Anyway, here's my question:

The "Ask Marilyn" article recently mentioned the concept of constellations changing shape over time. Is there a good animation or other visual description of that effect on-line that anyone knows about? My quick search only turned up text references. My parents were asking about this, and I was trying to explain parallax and distances and times and such, but didn't have a good example to show. It had been so long since I'd looked into this that I didn't even remember for sure what time spans were involved. 8-[

Maksutov
2004-Jul-14, 08:51 AM
Gee... my first "new topic!"

Congrats! And a really good one too!

Here's a post (http://www.badastronomy.com/phpBB/viewtopic.php?p=261482&sid=aa575dcdefb130db46ce4e3 dfcd571be#261482) that contains a link to software that will do a 2-D simulation of star location changes over time.
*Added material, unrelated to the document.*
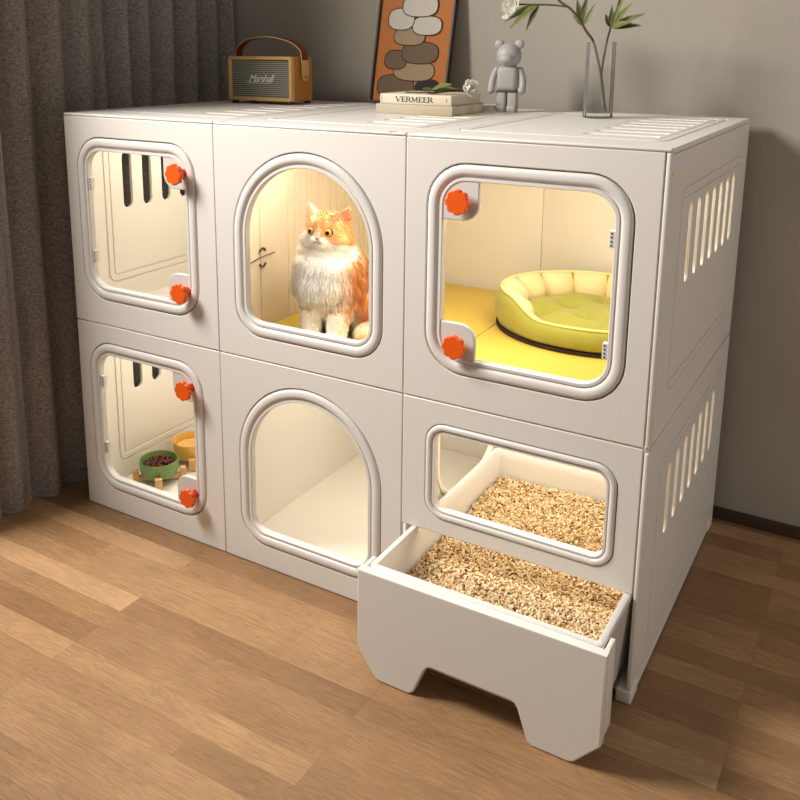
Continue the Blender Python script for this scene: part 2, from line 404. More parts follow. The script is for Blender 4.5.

Enter the suggested coordinates (85 RA and 0 Dec), select a "1000" interval and click on "View" and then "Animate". You'll see the changes in thousand years steps in the area of Orion's "belt".

RA 57 and Dec 23.5 will center the screen on the Pleiades.

Only drawback here is it's an 8 degree square window, so only small asterisms will fit. I'll see if I can find another animation with a larger window.

eburacum45
2004-Jul-14, 10:24 AM
Search around David Nash's interesting site and you will find a number of animations showing alterations in the heavens;

even over the 6000 years of history since the First Kingdom in Egypt most constellations have changed little.
http://www.astronexus.com/3duniv/index.html

Maksutov
2004-Jul-14, 10:43 AM
Search around David Nash's interesting site and you will find a number of animations showing alterations in the heavens;

even over the 6000 years of history since the First Kingdom in Egypt most constellations have changed little.
http://www.astronexus.com/3duniv/index.html

Beautiful website. Thanks, eburacum45! =D>

Nice to see the universe in 3D without having to imagine it. Now to get all those folks that think constellations are actual three dimensional places to visit it and learn. 8)

Wolverine
2004-Jul-14, 10:53 AM
Wow. :o

That sure helps put things in perspective. Thanks!

Meteora
2004-Jul-14, 11:32 AM
:o

:o

Wow. Great! Thanks Maksutov and eburacum45! That's exactly the kind of thing I was looking for. The 3-D charts brought back fond memories of Remote Sensing class back in college. :D Too bad my mom can't use that kind of chart (eye injury from many years ago). :(

ToSeek
2004-Jul-14, 01:11 PM
My version of Starry Night Pro will actually do this. It's a little creepy watching the stars change positions!

Normandy6644
2004-Jul-14, 02:59 PM
There's also a really cool simulation of this in one of the episodes of Cosmos by Carl Sagan.